It Wouldn’t be La Roche Bluegrass Festival without a Little Rain

I was hoping to get through this weekend at the La Roche Bluegrass Festival in La Roche sur Foron, France, without getting wet, but it seems to be part of the festival tradition for a few showers to put in an appearance. I’m sitting in the VIP tent listening to the French band, Lonesome Day and watching French school children dance in circles as the sky opens up. It doesn’t phase the band or the kids. Audience members pull out umbrellas and ponchos and hold their ground through the end of the set.

I’ve just wrapped up an interview with guitarist Jean-Paul Delon, guitarist for the French band, Bluegrass 43, the longest-running bluegrass band in France, and gotten a lesson in French bluegrass history.

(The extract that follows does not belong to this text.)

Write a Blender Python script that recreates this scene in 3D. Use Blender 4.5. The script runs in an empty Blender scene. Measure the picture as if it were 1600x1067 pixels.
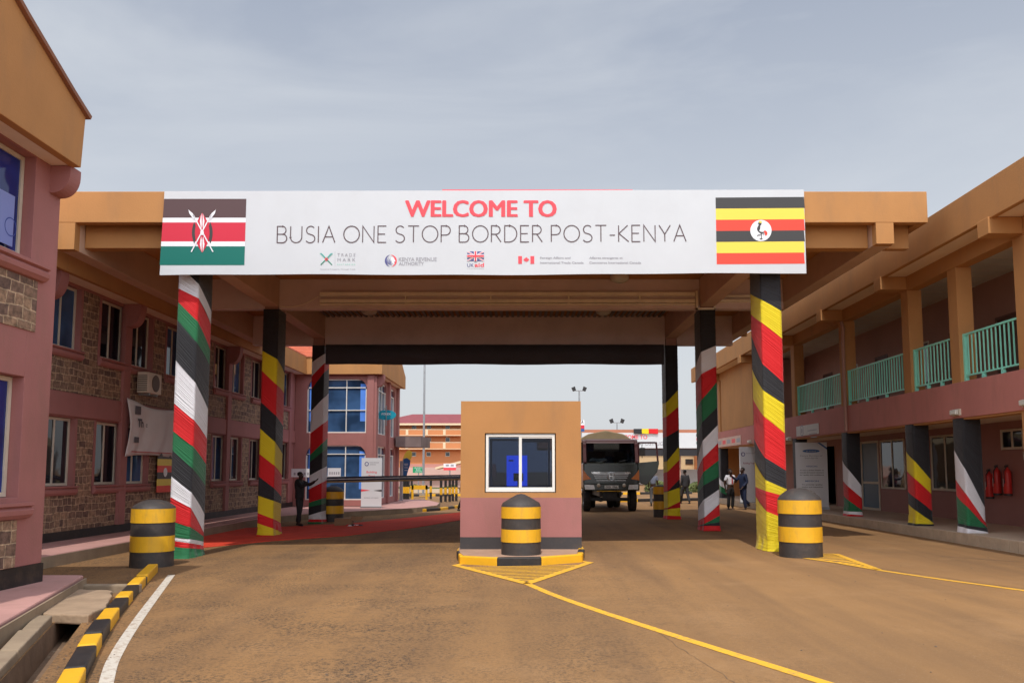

According to Delon, the music’s popularity can be traced back to Roger Mason and Steve Waring playing hootenannies at the American Center in Paris in the late 1960’s, followed by French finger picking artist Marcel Didi and the movie Deliverance.

It’s not just French bluegrass musicians rocking the stage. According to Festival founder Christopher Howard-Williams, 12 countries are represented this year. There are American guest bands headlining, but the Czech musicians are a dominant presence on stage and in late night jam sessions that taper off toward dawn.

The American band Hickory Project, from Pennsylvania, has been here all week conducting instrument workshops for European musicians at a variety of skills levels. For the community and visitors who come in from surrounding towns and cities, it’s all about the summer fun.

“Bluegrass brings joy and good spirits to La Roche sur Foron, and you can’t help having fun when you hear the music,” says Mayor Michel Thabuis in his formal thanks to the guest musicians participating.

I’m staying in the dorms at a local high school with the musicians. I fall asleep to banjo riffs down in the courtyard after 3 am, and wake to the pleasant strains of mandolin being played in the room next door. The sense of fun among the musicians is palpable, despite their lack of sleep.

After jamming the night away, the six members of Dr. Bluegrass and the Illbilly Eight from Brighton in the UK, were out early, headed to Chamonix to play in the streets all day as ambassadors of the festival, then back to La Roche to take the stage at 5 pm. “I had a terrible hangover when I woke up, says Cleo Dibb, drummer for the band, “but as soon as we took the stage, it was gone and I was just having fun.”